There is another element that may yet produce a breakthrough – the EU’s Lisbon treaty. An unintended by-product of a change in voting rules introduced by the reform treaty may be an unimpeded flow of goods and traffic between the EU, Cyprus and Turkey, and the resolution of one of the principal consequences of Cyprus’s accession to the EU as a divided island.

When Cyprus joined the EU in 2004, the European Commission proposed a regulation allowing direct trade between the EU and the Turkish-occupied north, where EU law does not apply. But the Republic of Cyprus – in effect, the Greek part – blocked the regulation in the Council of Ministers. As a result, trade from the north has been possible only with the south of the island (and with Turkey), and not with the EU.

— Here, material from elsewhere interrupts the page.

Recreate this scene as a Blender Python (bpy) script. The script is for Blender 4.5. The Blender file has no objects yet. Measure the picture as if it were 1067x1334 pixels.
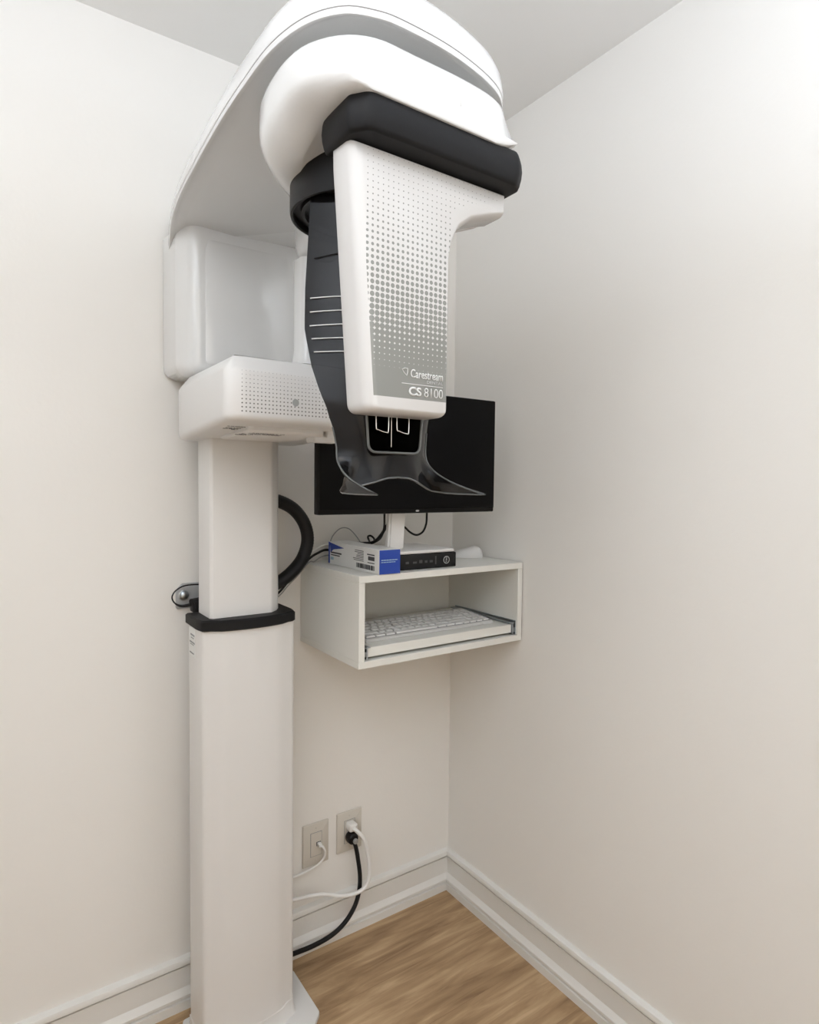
import bpy, bmesh, math, random
from mathutils import Vector, Matrix
random.seed(7)
PI = math.pi
scene = bpy.context.scene
COL = scene.collection

# ------------------------------------------------------------------ materials
def srgb(r, g, b):
    def f(c):
        c /= 255.0
        return c/12.92 if c <= .04045 else ((c+.055)/1.055)**2.4
    return (f(r), f(g), f(b), 1)

def mat(name, col, rough=.5, metal=0, coat=0, spec=.5, bump=0, bscale=200):
    m = bpy.data.materials.new(name); m.use_nodes = True
    nt = m.node_tree; b = nt.nodes['Principled BSDF']
    b.inputs['Base Color'].default_value = col
    b.inputs['Roughness'].default_value = rough
    b.inputs['Metallic'].default_value = metal
    b.inputs['Coat Weight'].default_value = coat
    b.inputs['Coat Roughness'].default_value = .06
    b.inputs['Specular IOR Level'].default_value = spec
    if bump:
        tc = nt.nodes.new('ShaderNodeTexCoord'); n = nt.nodes.new('ShaderNodeTexNoise')
        n.inputs['Scale'].default_value = bscale; n.inputs['Detail'].default_value = 3
        bp = nt.nodes.new('ShaderNodeBump'); bp.inputs['Strength'].default_value = bump
        bp.inputs['Distance'].default_value = .001
        nt.links.new(tc.outputs['Object'], n.inputs['Vector'])
        nt.links.new(n.outputs['Fac'], bp.inputs['Height'])
        nt.links.new(bp.outputs['Normal'], b.inputs['Normal'])
    return m

def math_node(nt, op, a, b=None, c=None):
    n = nt.nodes.new('ShaderNodeMath'); n.operation = op
    for i, v in enumerate((a, b, c)):
        if v is None: continue
        if isinstance(v, (int, float)): n.inputs[i].default_value = v
        else: nt.links.new(v, n.inputs[i])
    return n.outputs[0]

M = {}
M['wall'] = mat('wall_paint', (.875, .853, .808, 1), .75, bump=.25, bscale=90, spec=.3)
M['ceiling'] = mat('ceiling_paint', (.89, .88, .85, 1), .9, spec=.2)
M['trim'] = mat('trim_paint', (.80, .785, .745, 1), .35)
M['gloss'] = mat('gloss_white_plastic', (.765, .765, .755, 1), .16, coat=.5)
M['satin'] = mat('satin_white_metal', (.76, .745, .72, 1), .34)
M['under'] = mat('matte_white_plastic', (.78, .77, .75, 1), .5)
M['seam'] = mat('seam_grey', (.25, .24, .23, 1), .6)
M['black'] = mat('black_rubber', (.006, .006, .007, 1), .55, spec=.25, bump=.1, bscale=500)
M['hub'] = mat('black_plastic', (.006, .006, .007, 1), .5, spec=.3)
M['cord'] = mat('black_cord', (.005, .005, .006, 1), .5, spec=.3)
M['whitecord'] = mat('white_cord', (.86, .85, .82, 1), .4)
M['greycord'] = mat('grey_cord', (.35, .35, .34, 1), .4)
M['chrome'] = mat('chrome', (.85, .85, .86, 1), .12, metal=1)
M['steel'] = mat('zinc_steel', (.42, .46, .50, 1), .3, metal=1)
M['screen'] = mat('screen_black', (.0035, .0035, .004, 1), .35, spec=.08)
M['bezel'] = mat('bezel_black', (.003, .003, .0035, 1), .4, spec=.15)
M['melamine'] = mat('white_melamine', (.79, .78, .725, 1), .4, bump=.06, bscale=60)
M['grey'] = mat('print_grey', (.36, .365, .355, 1), .4)
M['letter'] = mat('letter_white', (.72, .72, .71, 1), .4)
M['ink'] = mat('ink_dark', (.05, .05, .055, 1), .6)
M['inkgrey'] = mat('ink_grey', (.25, .25, .25, 1), .6)
M['blue'] = mat('carton_blue', (.008, .05, .36, 1), .4)
M['lightblue'] = mat('carton_light_blue', (.35, .52, .62, 1), .5)
M['carton'] = mat('carton_white', (.80, .80, .78, 1), .45)
M['plate'] = mat('outlet_almond', (.66, .62, .55, 1), .35)
M['slot'] = mat('slot_dark', (.03, .03, .03, 1), .6)
M['key'] = mat('key_white', (.70, .69, .67, 1), .45)
M['keybase'] = mat('keyboard_base_white', (.60, .59, .57, 1), .45)
M['mouse'] = mat('mouse_white', (.72, .71, .69, 1), .3)
M['rim'] = mat('visor_edge_grey', (.10, .105, .105, 1), .15, coat=.5)
M['silver'] = mat('silver_print', (.5, .5, .5, 1), .35)
M['dark'] = mat('recess_dark', (.012, .012, .013, 1), .5)

def smoked(name, tint, alpha_gloss=.12, rough=.08):
    m = bpy.data.materials.new(name); m.use_nodes = True
    nt = m.node_tree; nt.nodes.clear()
    out = nt.nodes.new('ShaderNodeOutputMaterial')
    tr = nt.nodes.new('ShaderNodeBsdfTransparent'); tr.inputs[0].default_value = tint
    di = nt.nodes.new('ShaderNodeBsdfDiffuse'); di.inputs[0].default_value = (.018, .018, .020, 1)
    mx0 = nt.nodes.new('ShaderNodeMixShader'); mx0.inputs[0].default_value = .4
    nt.links.new(tr.outputs[0], mx0.inputs[1]); nt.links.new(di.outputs[0], mx0.inputs[2])
    gl = nt.nodes.new('ShaderNodeBsdfGlossy'); gl.inputs['Roughness'].default_value = rough
    fr = nt.nodes.new('ShaderNodeFresnel'); fr.inputs[0].default_value = 1.36
    mx = nt.nodes.new('ShaderNodeMixShader')
    nt.links.new(fr.outputs[0], mx.inputs[0]); nt.links.new(mx0.outputs[0], mx.inputs[1])
    nt.links.new(gl.outputs[0], mx.inputs[2]); nt.links.new(mx.outputs[0], out.inputs[0])
    return m
M['smoke'] = smoked('smoked_acrylic', (.20, .20, .21, 1))
M['smokedark'] = smoked('smoked_acrylic_dark', (.06, .06, .06, 1))

# wood plank floor: boards run along x
def floor_mat():
    m = bpy.data.materials.new('oak_plank_floor'); m.use_nodes = True
    nt = m.node_tree; b = nt.nodes['Principled BSDF']; L = nt.links
    tc = nt.nodes.new('ShaderNodeTexCoord')
    br = nt.nodes.new('ShaderNodeTexBrick')
    br.offset = .37; br.inputs['Scale'].default_value = 1
    br.inputs['Brick Width'].default_value = 1.22; br.inputs['Row Height'].default_value = .18
    br.inputs['Mortar Size'].default_value = .0005; br.inputs['Mortar Smooth'].default_value = .2
    br.inputs['Color1'].default_value = (.0, .0, .0, 1); br.inputs['Color2'].default_value = (1, 1, 1, 1)
    br.inputs['Mortar'].default_value = (.3, .3, .3, 1)
    mp = nt.nodes.new('ShaderNodeMapping'); mp.inputs['Location'].default_value = (.62, .05, 0)
    L.new(tc.outputs['Object'], mp.inputs[0]); L.new(mp.outputs[0], br.inputs[0])
    off = nt.nodes.new('ShaderNodeVectorMath'); off.operation = 'MULTIPLY_ADD'
    L.new(br.outputs['Color'], off.inputs[0]); off.inputs[1].default_value = (3, 7, 5); L.new(tc.outputs['Object'], off.inputs[2])
    m2 = nt.nodes.new('ShaderNodeMapping'); m2.inputs['Scale'].default_value = (2.2, 22, 1)
    L.new(off.outputs[0], m2.inputs[0])
    n1 = nt.nodes.new('ShaderNodeTexNoise'); n1.inputs['Scale'].default_value = 1.6; n1.inputs['Detail'].default_value = 8
    n1.inputs['Roughness'].default_value = .62; n1.inputs['Distortion'].default_value = .9
    L.new(m2.outputs[0], n1.inputs[0])
    m3 = nt.nodes.new('ShaderNodeMapping'); m3.inputs['Scale'].default_value = (1.1, 5, 1)
    L.new(off.outputs[0], m3.inputs[0])
    n2 = nt.nodes.new('ShaderNodeTexNoise'); n2.inputs['Scale'].default_value = 2.2; n2.inputs['Detail'].default_value = 3
    n2.inputs['Distortion'].default_value = 1.3
    L.new(m3.outputs[0], n2.inputs[0])
    cr = nt.nodes.new('ShaderNodeValToRGB'); e = cr.color_ramp
    e.elements[0].position = .34; e.elements[0].color = srgb(134, 104, 74)
    e.elements[1].position = .66; e.elements[1].color = srgb(204, 173, 135)
    el = e.elements.new(.5); el.color = srgb(172, 141, 105)
    s = math_node(nt, 'MULTIPLY', n1.outputs['Fac'], .6); s2 = math_node(nt, 'MULTIPLY', n2.outputs['Fac'], .4)
    s = math_node(nt, 'ADD', s, s2)
    L.new(s, cr.inputs[0])
    mm = nt.nodes.new('ShaderNodeMix'); mm.data_type = 'RGBA'
    L.new(br.outputs['Fac'], mm.inputs['Factor']); L.new(cr.outputs[0], mm.inputs['A']); mm.inputs['B'].default_value = srgb(140, 108, 78)
    L.new(mm.outputs['Result'], b.inputs['Base Color'])
    b.inputs['Roughness'].default_value = .5
    bp = nt.nodes.new('ShaderNodeBump'); bp.inputs['Strength'].default_value = .15; bp.inputs['Distance'].default_value = .001
    L.new(n1.outputs['Fac'], bp.inputs['Height']); L.new(bp.outputs['Normal'], b.inputs['Normal'])
    return m
M['floor'] = floor_mat()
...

Turkey then refused to allow Cypriot traffic through its ports, saying it will only allow such traffic once the Turkish Cypriots can trade with the EU. As a result, the EU suspended discussions on eight chapters of EU’s accession talks.

Impasse

That impasse could now be broken. The EU’s draft direct-trade directive is contained in a package of other draft decisions that were re-cast by the Commission after the Lisbon treaty came into force in December, and, once the European Parliament has approved a report, the directive will reach the Council of Ministers. Its decision will be taken by qualified majority voting rather than unanimity.

The Republic of Cyprus’s block on Turkish Cypriot trade may be broken – and it may then be possible to overcome the obstacles that have led to the suspension of a quarter of Turkey’s accession chapters.